--- Data excerpt ---

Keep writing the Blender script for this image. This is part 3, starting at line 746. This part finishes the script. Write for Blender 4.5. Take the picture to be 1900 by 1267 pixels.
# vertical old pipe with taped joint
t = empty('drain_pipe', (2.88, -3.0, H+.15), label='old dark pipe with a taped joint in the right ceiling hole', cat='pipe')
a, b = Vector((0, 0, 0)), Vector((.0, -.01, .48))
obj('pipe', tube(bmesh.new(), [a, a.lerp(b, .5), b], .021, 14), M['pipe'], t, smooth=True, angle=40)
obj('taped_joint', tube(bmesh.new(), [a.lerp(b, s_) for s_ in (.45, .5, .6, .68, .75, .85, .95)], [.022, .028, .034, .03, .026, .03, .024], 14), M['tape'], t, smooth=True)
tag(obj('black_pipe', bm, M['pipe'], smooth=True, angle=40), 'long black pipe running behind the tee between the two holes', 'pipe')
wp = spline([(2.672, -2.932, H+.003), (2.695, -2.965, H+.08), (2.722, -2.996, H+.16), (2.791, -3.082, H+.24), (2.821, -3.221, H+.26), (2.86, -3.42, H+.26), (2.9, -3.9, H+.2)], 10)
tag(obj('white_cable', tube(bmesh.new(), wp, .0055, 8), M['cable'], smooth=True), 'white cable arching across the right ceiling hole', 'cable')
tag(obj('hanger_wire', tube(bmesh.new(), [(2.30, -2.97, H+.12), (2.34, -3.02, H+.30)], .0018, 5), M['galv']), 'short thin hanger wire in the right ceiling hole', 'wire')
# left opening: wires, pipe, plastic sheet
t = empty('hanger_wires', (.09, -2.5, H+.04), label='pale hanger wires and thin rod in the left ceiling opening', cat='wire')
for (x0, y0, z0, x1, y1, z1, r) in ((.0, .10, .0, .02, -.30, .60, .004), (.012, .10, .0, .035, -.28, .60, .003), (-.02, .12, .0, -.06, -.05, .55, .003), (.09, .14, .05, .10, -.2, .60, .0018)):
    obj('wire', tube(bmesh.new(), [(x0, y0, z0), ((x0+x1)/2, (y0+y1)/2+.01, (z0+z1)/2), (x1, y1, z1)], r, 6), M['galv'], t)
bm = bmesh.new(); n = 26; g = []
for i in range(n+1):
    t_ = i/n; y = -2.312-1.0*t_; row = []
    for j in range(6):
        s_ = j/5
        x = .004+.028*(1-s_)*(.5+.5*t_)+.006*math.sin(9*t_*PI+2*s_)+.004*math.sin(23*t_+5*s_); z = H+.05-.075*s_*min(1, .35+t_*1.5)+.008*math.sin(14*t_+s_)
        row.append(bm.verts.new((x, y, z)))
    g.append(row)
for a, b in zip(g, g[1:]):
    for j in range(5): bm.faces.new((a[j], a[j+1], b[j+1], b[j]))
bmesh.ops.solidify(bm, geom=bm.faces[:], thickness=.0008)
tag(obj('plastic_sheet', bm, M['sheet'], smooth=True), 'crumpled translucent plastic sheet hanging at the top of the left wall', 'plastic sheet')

---

All of the material above needs to be retyped word for word.

◆ **Output of the task**:
Keep writing the Blender script for this image. This is part 3, starting at line 746. This part finishes the script. Write for Blender 4.5. Take the picture to be 1900 by 1267 pixels.
# vertical old pipe with taped joint
t = empty('drain_pipe', (2.88, -3.0, H+.15), label='old dark pipe with a taped joint in the right ceiling hole', cat='pipe')
a, b = Vector((0, 0, 0)), Vector((.0, -.01, .48))
obj('pipe', tube(bmesh.new(), [a, a.lerp(b, .5), b], .021, 14), M['pipe'], t, smooth=True, angle=40)
obj('taped_joint', tube(bmesh.new(), [a.lerp(b, s_) for s_ in (.45, .5, .6, .68, .75, .85, .95)], [.022, .028, .034, .03, .026, .03, .024], 14), M['tape'], t, smooth=True)
tag(obj('black_pipe', bm, M['pipe'], smooth=True, angle=40), 'long black pipe running behind the tee between the two holes', 'pipe')
wp = spline([(2.672, -2.932, H+.003), (2.695, -2.965, H+.08), (2.722, -2.996, H+.16), (2.791, -3.082, H+.24), (2.821, -3.221, H+.26), (2.86, -3.42, H+.26), (2.9, -3.9, H+.2)], 10)
tag(obj('white_cable', tube(bmesh.new(), wp, .0055, 8), M['cable'], smooth=True), 'white cable arching across the right ceiling hole', 'cable')
tag(obj('hanger_wire', tube(bmesh.new(), [(2.30, -2.97, H+.12), (2.34, -3.02, H+.30)], .0018, 5), M['galv']), 'short thin hanger wire in the right ceiling hole', 'wire')
# left opening: wires, pipe, plastic sheet
t = empty('hanger_wires', (.09, -2.5, H+.04), label='pale hanger wires and thin rod in the left ceiling opening', cat='wire')
for (x0, y0, z0, x1, y1, z1, r) in ((.0, .10, .0, .02, -.30, .60, .004), (.012, .10, .0, .035, -.28, .60, .003), (-.02, .12, .0, -.06, -.05, .55, .003), (.09, .14, .05, .10, -.2, .60, .0018)):
    obj('wire', tube(bmesh.new(), [(x0, y0, z0), ((x0+x1)/2, (y0+y1)/2+.01, (z0+z1)/2), (x1, y1, z1)], r, 6), M['galv'], t)
bm = bmesh.new(); n = 26; g = []
for i in range(n+1):
    t_ = i/n; y = -2.312-1.0*t_; row = []
    for j in range(6):
        s_ = j/5
        x = .004+.028*(1-s_)*(.5+.5*t_)+.006*math.sin(9*t_*PI+2*s_)+.004*math.sin(23*t_+5*s_); z = H+.05-.075*s_*min(1, .35+t_*1.5)+.008*math.sin(14*t_+s_)
        row.append(bm.verts.new((x, y, z)))
    g.append(row)
for a, b in zip(g, g[1:]):
    for j in range(5): bm.faces.new((a[j], a[j+1], b[j+1], b[j]))
bmesh.ops.solidify(bm, geom=bm.faces[:], thickness=.0008)
tag(obj('plastic_sheet', bm, M['sheet'], smooth=True), 'crumpled translucent plastic sheet hanging at the top of the left wall', 'plastic sheet')